Rechtsanwalt Marco Unternährer fragte die Geschäftsleitung nach den Vorteilen der Restrukturierung. Suva-Generalsekretär Marc Epelbaum schrieb ihm, die Reorganisation bringe den Versicherten insofern einen Mehrwert, da sie «effizienter und kompetenter von Fachexperten beraten werden könnten». Bezüglich Kosten rechne die Suva mit einem Projektnutzen von rund 30 Millionen Franken im Jahr 2027. «Diese Einsparungen reduzieren die Verwaltungskosten der Suva und kommen in Form von tiefen Prämien unseren Versicherten direkt zugute.» Die Reorganisation des Schadenmanagements soll Ende 2026 umgesetzt sein. Bis dahin will die Suva 20 Prozent der über 800 Vollzeitstellen im Schadenmanagement einsparen – also 160 Vollzeitstellen. Gemessen an Aufwand und Ressourcen ist die Reorganisation laut Suva-Sprecherin Obermayr «das «grösste Vorhaben» in der 100-jährigen Geschichte der Anstalt.
Professor Ueli Kieser kritisiert das Vorgehen der Suva. Im Leistungsbereich komme der direkten Verbindung von geschädigter Person und Versicherung ein hoher Stellenwert zu. «Deshalb ist ja auch für komplexe Fälle das Case Management geschaffen worden. Die nun eingeleitete Entwicklung ist aus Sicht der Versicherten nicht schlüssig.» Selbstverständlich sei eine digitalisierte, unpersönliche Schadenerledigung schlanker, einfacher und günstiger. «In einer Gesamtrechnung kann das Resultat aber anders aussehen. Die namentliche Ansprache ist und bleibt wichtig.»
Frust auch bei Suva-Mitarbeitern
Das Case Management wurde 2003 eingeführt und vom damaligen Geschäftsleitungsmitglied Willi Morger als Erfolg gefeiert. Die Resultate sprachen für das neue Konzept: 2004 ging die Zahl der Neurenten um 4 Prozent zurück, 2005 um 16,2 Prozent. 521 Verunfallte, die sonst in der Invalidität gelandet wären, blieben so im Arbeitsprozess, was einer Kosteneinsparung von rund 190 Millionen Franken in zwei Jahren entsprach. Laut Morger war dies auf das neue Case Management zurückzuführen. Auf Anfrage, warum die Suva nun von diesem Weg abrücke, hat Morger «keine vernünftige Antwort». Viele Mitarbeiter innerhalb der Suva seien denn auch «frustriert». Einige würden in Frührente gehen, «weil sie das neue System nicht mittragen möchten».

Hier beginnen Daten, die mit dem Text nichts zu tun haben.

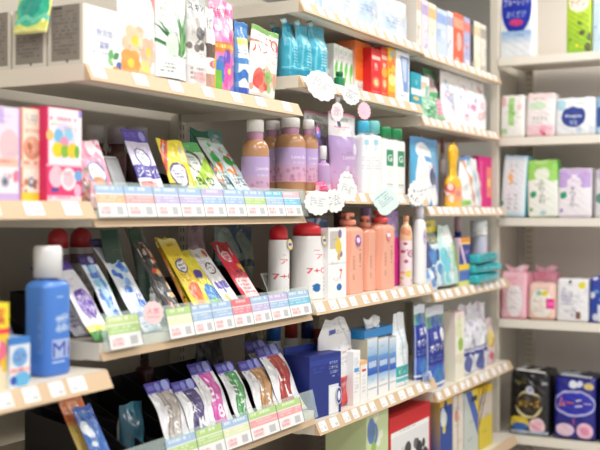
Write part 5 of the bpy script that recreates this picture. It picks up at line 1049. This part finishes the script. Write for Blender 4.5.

Laut Suva-Sprecherin Obermayr kümmern sich weiterhin Mitarbeiter des Schadenmanagements um komplexe Aufgaben. Sie würden mit Verunfallten, Betrieben, Leistungserbringern und weiteren Partnern wie Anwälten immer dann persönlich Kontakt aufnehmen, «wenn es vom Verlauf her sinnvoll oder notwendig ist».
Für Rechtsanwalt Marco Unternährer hingegen ist klar, dass bei der Restrukturierung die Verunfallten auf der Strecke bleiben». Er beobachte seit Jahren «einen Abbau des sozialversicherungsrechtlichen Gedankens» bei der Suva. Als Beispiel dafür nennt er «die restriktive Anwendung von Rentenbeurteilungen durch den Rechtsdienst oder überhastete Wiedereingliederungsprozesse». Die Suva entwickle sich weg von einer Sozialversicherung hin zu einer privaten Versicherung. Er fasst die Reorganisation unter dem Begriff «Suva Profit-Center» zusammen. Angesichts der satten Gewinne und Reserven von rund 60 Milliarden Franken erscheine ihm dieser Begriff der Wirklichkeit am nächsten.
Die Suva schwimmt im Geld
Die Suva ist seit 1918 tätig und beschäftigt am Hauptsitz in Luzern, in den schweizweit 18 Agenturen und in den zwei Rehabilitationskliniken Bellikon und Sitten rund 4370 Angestellte. Als selbständiges Unternehmen des öffentlichen Rechts mit 4,3 Milliarden Franken Prämienvolumen versichert sie rund 130 000 Betriebe mit zwei Millionen Berufstätigen gegen Unfallfolgen. 2021 erzielte die Suva mit ihren Anlagen an der Börse eine Anlageperformance von 7,5 Prozent. Ihr Anlagevermögen stieg um 3,9 Milliarden Franken – von 55,7 auf 59,5 Milliarden Franken. Das Vermögen der Suva ist zurzeit grösser denn je.